## Prompt
Copy out each line of the material in which the word "scene" appears.
══ Data section ══
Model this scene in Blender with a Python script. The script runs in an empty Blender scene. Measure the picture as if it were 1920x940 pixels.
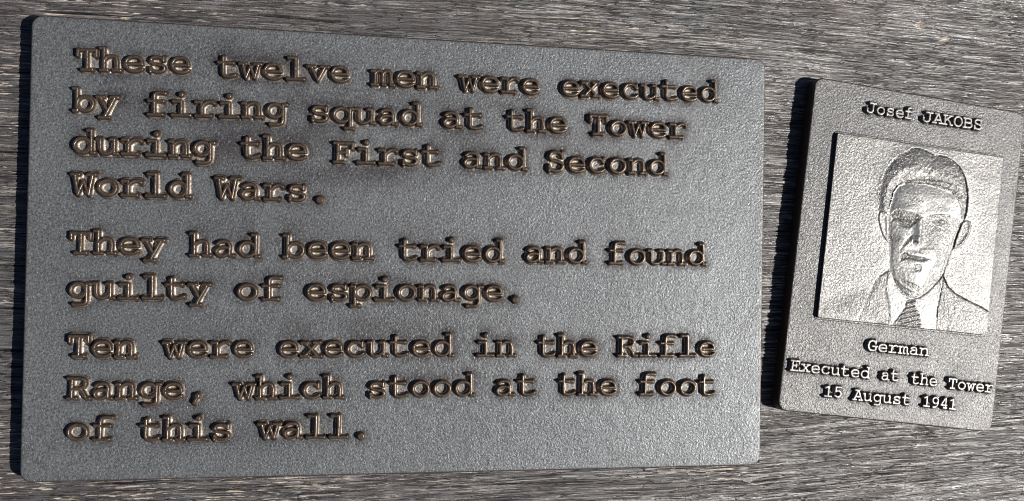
import bpy, math, random
import numpy as np
from mathutils import Matrix, Vector

sc = bpy.context.scene
C = sc.collection
R = math.radians
MM = 0.001

# ------------------------------------------------------------------ camera
cam = bpy.data.cameras.new('camera')
cam.sensor_width = 36.0
cam.lens = 28.125
cam.clip_start = 0.01
cam.clip_end = 50
cam_o = bpy.data.objects.new('camera', cam)
C.objects.link(cam_o)
cam_o.location = (-0.01908, -0.00243, 0.44856)
cam_o.rotation_euler = (0.0105829, -0.1572644, 0.01810443)
sc.camera = cam_o

# ------------------------------------------------------------------ daylight
SUN = Vector((9.0, -2.0, 8.2)).normalized()          # direction towards the sun
elev = math.asin(SUN.z)
azim = math.atan2(SUN.x, SUN.y)
w = bpy.data.worlds.new('World')
sc.world = w
w.use_nodes = True
wn = w.node_tree
bg = wn.nodes['Background']
sky = wn.nodes.new('ShaderNodeTexSky')
sky.sky_type = 'NISHITA'
sky.sun_disc = False
sky.sun_elevation = elev
sky.sun_rotation = azim
sky.air_density = 0.35
sky.dust_density = 0.5
wn.links.new(sky.outputs[0], bg.inputs[0])
bg.inputs[1].default_value = 0.05
sl = bpy.data.lights.new('sun', 'SUN')
sl.energy = 5.0
sl.angle = R(0.5)
sl.color = (1.0, 0.955, 0.89)
so = bpy.data.objects.new('sun', sl)
C.objects.link(so)
so.rotation_euler = (-SUN).to_track_quat('-Z', 'Y').to_euler()
so.location = SUN * 2
sc.view_settings.view_transform = 'Standard'
sc.view_settings.look = 'None'
sc.view_settings.exposure = 0.25
sc.view_settings.gamma = 1.0
sc.cycles.pixel_filter_type = 'BLACKMAN_HARRIS'
sc.cycles.filter_width = 0.9
sc.cycles.max_bounces = 6
sc.cycles.glossy_bounces = 4
sc.cycles.sample_clamp_indirect = 6

# ------------------------------------------------------------------ helpers
def tag(o, label=None, cat=None, kind=None, group=None):
    if label: o['label'] = label
    if cat: o['category'] = cat
    if kind: o['kind'] = kind
    if group: o['group'] = group
    return o

def mesh_from(name, verts, faces, mat=None, attrs=None, smooth=True):
    """verts (n,3) array, faces (m,4) array of quads"""
    me = bpy.data.meshes.new(name)
    verts = np.asarray(verts, np.float32)
    faces = np.asarray(faces, np.int32)
    me.vertices.add(len(verts)); me.vertices.foreach_set('co', verts.ravel())
    n, k = faces.shape
    me.loops.add(n * k); me.loops.foreach_set('vertex_index', faces.ravel())
    me.polygons.add(n)
    me.polygons.foreach_set('loop_start', np.arange(0, n * k, k, dtype=np.int32))
    me.polygons.foreach_set('loop_total', np.full(n, k, np.int32))
    me.update(calc_edges=True)
    if smooth: me.polygons.foreach_set('use_smooth', np.ones(n, bool))
    for an, av in (attrs or {}).items():
        a = me.attributes.new(an, 'FLOAT', 'POINT')
        a.data.foreach_set('value', np.asarray(av, np.float32))
    if mat: me.materials.append(mat)
    return me

def obj(name, me, parent=None):
    o = bpy.data.objects.new(name, me)
    C.objects.link(o)
    if parent: o.parent = parent
    return o

def sstep(a, b, x):
    t = np.clip((x - a) / (b - a), 0, 1)
    return t * t * (3 - 2 * t)

_lat = {}
def vnoise(x, y, seed=0):
    """2-D value noise in 0..1 on arrays"""
    if seed not in _lat:
        _lat[seed] = np.random.RandomState(seed + 11).rand(512, 512)
    g = _lat[seed]
    xi = np.floor(x).astype(np.int64); yi = np.floor(y).astype(np.int64)
    fx = x - xi; fy = y - yi
    fx = fx * fx * (3 - 2 * fx); fy = fy * fy * (3 - 2 * fy)
    x0 = xi & 511; x1 = (xi + 1) & 511; y0 = yi & 511; y1 = (yi + 1) & 511
    return ((g[x0, y0] * (1 - fx) + g[x1, y0] * fx) * (1 - fy) + (g[x0, y1] * (1 - fx) + g[x1, y1] * fx) * fy)

# ------------------------------------------------------------------ materials
class NT:
    def __init__(self, name):
        self.m = bpy.data.materials.new(name)
        self.m.use_nodes = True
        self.t = self.m.node_tree
        self.b = self.t.nodes['Principled BSDF']
        self.pos = self.t.nodes.new('ShaderNodeNewGeometry').outputs['Position']
    def n(self, typ, **kw):
        nd = self.t.nodes.new(typ)
        for k, v in kw.items():
            if k in nd.inputs: 
                s = nd.inputs[k]
                if hasattr(v, 'is_linked') or isinstance(v, bpy.types.NodeSocket): self.t.links.new(v, s)
                else: s.default_value = v
            else: setattr(nd, k, v)
        return nd
    def link(self, a, b): self.t.links.new(a, b)
    def noise(self, scale, detail=2.0, rough=0.5, vec=None, dist=0.0):
        nd = self.t.nodes.new('ShaderNodeTexNoise')
        nd.inputs['Scale'].default_value = scale
        nd.inputs['Detail'].default_value = detail
        nd.inputs['Roughness'].default_value = rough
        nd.inputs['Distortion'].default_value = dist
        self.link(vec or self.pos, nd.inputs['Vector'])
        return nd.outputs['Fac']
    def ramp(self, fac, stops):
        nd = self.t.nodes.new('ShaderNodeValToRGB')
        el = nd.color_ramp.elements
        while len(el) < len(stops): el.new(0.5)
        for e, (p, c) in zip(el, stops):
            e.position = p
            e.color = (c, c, c, 1) if not hasattr(c, '__len__') else (*c, 1)
        self.link(fac, nd.inputs[0])
        return nd.outputs[0]
    def mix(self, f, a, b, mode='MIX'):
        nd = self.t.nodes.new('ShaderNodeMix')
        nd.data_type = 'RGBA'; nd.blend_type = mode
        for i, v in ((0, f), (6, a), (7, b)):
            if isinstance(v, bpy.types.NodeSocket): self.link(v, nd.inputs[i])
            elif i == 0: nd.inputs[0].default_value = v
            else: nd.inputs[i].default_value = (*v, 1)
        return nd.outputs[2]
    def math(self, op, a, b=0.0, c=None, clamp=False):
        nd = self.t.nodes.new('ShaderNodeMath'); nd.operation = op; nd.use_clamp = clamp
        for i, v in enumerate((a, b, c)):
            if v is None: continue
            if isinstance(v, bpy.types.NodeSocket): self.link(v, nd.inputs[i])
            else: nd.inputs[i].default_value = v
        return nd.outputs[0]
    def attr(self, name):
        nd = self.t.nodes.new('ShaderNodeAttribute'); nd.attribute_name = name
        return nd.outputs['Fac']
    def bump(self, h, strength, dist, prev=None):
        nd = self.t.nodes.new('ShaderNodeBump')
        for k, v in (('Strength', strength), ('Distance', dist)):
            if isinstance(v, bpy.types.NodeSocket): self.link(v, nd.inputs[k])
            else: nd.inputs[k].default_value = v
        self.link(h, nd.inputs['Height'])
        if prev: self.link(prev, nd.inputs['Normal'])
        return nd.outputs[0]
    def done(self, col, rough, metal, normal=None, spec=None):
        for k, v in (('Base Color', col), ('Roughness', rough), ('Metallic', metal)):
            s = self.b.inputs[k]
            if isinstance(v, bpy.types.NodeSocket): self.link(v, s)
            elif k == 'Base Color': s.default_value = (*v, 1)
            else: s.default_value = v
        if spec is not None: self.b.inputs['Specular IOR Level'].default_value = spec
        if normal: self.link(normal, self.b.inputs['Normal'])
        return self.m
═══
## Answer below
Model this scene in Blender with a Python script. The script runs in an empty Blender scene. Measure the picture as if it were 1920x940 pixels.
sc = bpy.context.scene